Explicit formula for the trace of an unramified principal series representation of $GL(n,K)$, $K$ $p$-adic.
First, let us formulate the theorem of Harish-Chandra in a little more precise manner: it is a priori obvious that the character of $V$ is well-defined as a distribution. Now the theorem says that this distribution is given by a locally $L^1$-function which is well defined and is locally constant on an open dense subset of $G$ (but there is no good way to define on the whole of $G$). For example for principal series the function will be well defined on the open subset of regular semi-simple elements. What you can prove is that if such an element $g$ is not split, then the value of the character of an unramified principal series representation at $g$ is just equal to $0$. If $g$ is split, then up to conjugacy it lies in the standard split torus and the character is equal to the Weyl group average of the original character $\chi:T\to {\mathbb C}^*$ from which the principal series representation was induced (up to the standard "$\rho$-shift").

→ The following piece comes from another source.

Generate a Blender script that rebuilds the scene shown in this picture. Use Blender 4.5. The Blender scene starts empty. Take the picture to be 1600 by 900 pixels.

Although you didn't mention them, it seems appropriate to bring up the so called ‘reducible principal series’—more precisely, the irreducible components of a full induced representation off a Borel. These were computed for the case of $\operatorname{SL}_2$ by Paul Sally's student Stephen Franklin. As far as I know, the thesis was never published; but the formula is announced in Sally–Shalika 3. There must be other explicit calculations out there in this setting, but I don't know them.
The trace of a principal series representation can be easily computed from the main result of "Computation of Certain Induced Characters of p-Adic Groups" by van Dijk, Math. Ann. 199 229-240 (1972), doi: 10.1007/BF01429876, eudml. It gives you a formula to compute the character of a parabolically induced character based on that of the inducing character. It is of course supported on conjugates of Levi, and for $\gamma$ belonging to the Levi M, the character of the induced representation at gamma equals the weighted sum of characters of the inducing representation at W(G, M)-conjugates of $\gamma$, the weight being an appropriate discriminant factor. The formula also occurs somewhere in Kazhdan's "Cuspidal geometry of p-adic groups".
In particular, in the p-adic case if you induce $(\mu_1, \mu_2)$ to $GL_2(K)$, the character is supported on the conjugates of diagonals, and the value of the character at $(\lambda_1, \lambda_2)$ is equal to something like (I might get some factor wrong) $\displaystyle\frac{\mu_1(\lambda_1) \mu_2(\lambda_2) + \mu_1(\lambda_2) \mu_2(\lambda_1)}{|\lambda_1 - \lambda_2|}$. Here the $|\lambda_1 - \lambda_2|^2$ factor is the reason why it does not extend nicely to $GL_2(K)$, and is also why it is not bounded. However, if you multiply it by $|\lambda_1 - \lambda_2|$, which is what is denoted $|D(g)|^{1/2}$ where $g = (\lambda_1, \lambda_2)$ then you do get a nice function on $GL_2(K)$ (it extends nicely to the non-regular set).
Note that the computation of characters of subquotients of principal series is a totally different ballgame. These guys are not supported on conjugates of the Levi. I doubt anyone has ventured seriously into that problem.